Art Capsule Reviews

Elissa Armstrong: Objects of Innocence and Experience Lawrence artist Elissa Armstrong takes the lighthearted concept of “sit-arounds” (or “set-arounds,” depending on how rural your accent is) —decorative objects, including porcelain unicorns, free-standing arrangements of dried flowers and Precious Moments figurines — and flips it on its innocent little head. For this show, the Alfred University-educated ceramist (and University of Kansas assistant professor) gathers childlike lambs, bunnies and deer at thrift stores and garage sales and creates others with lowbrow, craft-store molds.
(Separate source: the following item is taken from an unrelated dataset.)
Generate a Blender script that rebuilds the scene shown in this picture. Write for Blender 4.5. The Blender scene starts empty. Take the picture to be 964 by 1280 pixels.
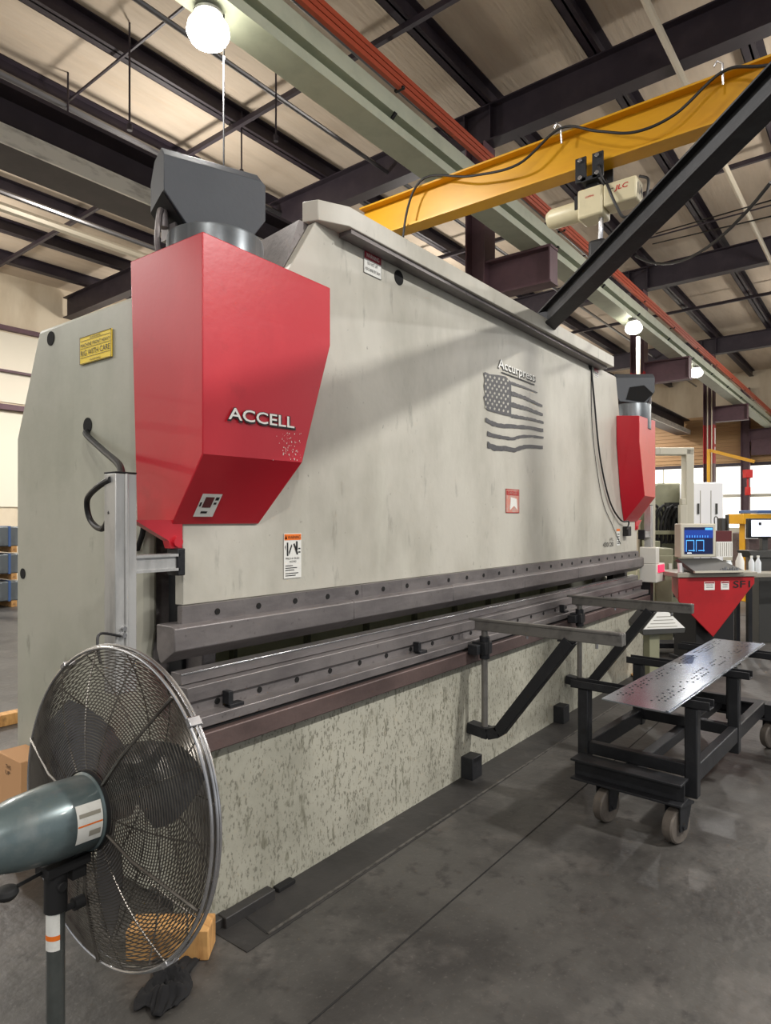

She then adds heaps of bumpy plaster, douses the sculptures in glaze and glitter and affixes long, tubular clay appendages. Some of these subversive figurines look virtually untouched; others are so distorted they’re practically abstract. Arranged together on a flat plane, though, the 11 sculptures begin to make sense as an illustration of evolution or devolution— it’s up to the viewer to decide which. Through Oct. 1 at the Kemper Museum of Contemporary Art, 4420 Warwick, 816-753-5784. (A.F.)

Martin Cail and Ernest Wedoff If this show were an artistic duel, we’d put our money on Martin Cail’s dreamy, odd paintings over Wedoff’s slightly repetitious portraits. Cail seems to be channeling the hyperactive imagination of a sugar-fueled child. “Young Grudge” humorously portrays the titular tension using a baby carriage and an ax, “Temper Temper” appears like a topographical mood map in green and pink, and “Drifting” shows a creature floating on water atop a life raft or flying through the galaxy — it’s hard to tell which. “Cosmic Candy Counter 669,” with its rainbow-bubblegum colors, could have been a prototype for Willy Wonka’s famous factory. Interspersed throughout are Wedoff’s portraits of friends, individuals posed against repeated-figure backgrounds from advertising (especially Calvin Klein’s recognizable “C”). Wedoff uses photography, printmaking and painting to explore the point where identity is usurped by ubiquitous corporate logos. Through Aug. 26 at Grothaus and Pearl Gallery, 2012 Baltimore, 816-471-1015. (R.T.B.)

Jeremy Collins If you need an excuse to visit Pidgeon — other than to shop for really great clothing and accessories — you’ll find it in Jeremy Collins’ exquisitely crafted paintings. Collins explores themes that seem to arise from our collective unconscious. In “Tug,” silhouetted human figures struggle to keep a rope strung tightly across a vast canyon so that the figure walking the line won’t fall into the abyss. The canvas is shiny and lacquered, the colors are ominous and tempestuous (especially the dark sky), and beneath the paint we catch glimpses of an old map. In “Taunt,” we get the sense that a force hovers above us, wielding the strings. His work is eerie, but beautifully so. Through Aug. 4 at Pidgeon, 1810 Baltimore, 816-842-0093. (A.E.F.)

The Feminine Mystique: Portraits of and by Women In an effort to explore the late-19th- and early-20th-century period of first-wave feminism, the Nelson-Atkins Museum of Art has opened an installation in Gallery P27, where 16 permanent works are being exhibited for the first time in years. The subjects mostly represent the family, friends and lovers of some of the most celebrated artists of their time. Long necks and youthful faces are abundant; these are some pretty ladies. The mouth of Redon’s Salomé is set in a satisfactory pout, of course — her looks have brought her the head of John the Baptist (portrayed with Redon’s features). And there are flirtatious lilts in the lips of Matisse’s “Head of a Woman” and Picasso’s portrait of Marie-Thérèse Walter. But our favorite is the glamorous muse portrayed in “The Red Umbrella” by Jacques Villon (Gaston Duchamp): The lovely Parisian looks relaxed and confident, but her eyes belie an unmistakable haughtiness — perhaps even something darker. These women might have been gunning for equality, but we suspect they made plenty of men feel damned inferior. Through Oct. 1 at the Nelson-Atkins Museum of Art, 4525 Oak, 816-751-1278. (A.F.)

Max Key and Chris Teasley Seeing one of Max Key’s vibrant, large-scale paintings is like getting a fantastic, all-consuming crush on someone. The beauty of Key’s obsessive botanical patterns is the initial draw. Then, over time, you begin projecting enviable qualities on the object of your desire. As you stare at the multilayered designs, you perceive strength in the blooms of “Mother Menthol,” compassion in the copper-colored birds in “Seasonal Divorce,” intellect in the graceful wisps of smoke throughout “Prune and Spoon.” Whether these traits actually exist — whether your idol is actually worthy of your affections — doesn’t matter. What you feel is unconditional. Through Aug. 26 at Dot Gallery, 1517 Oak, 816-283-1213. (A.F.)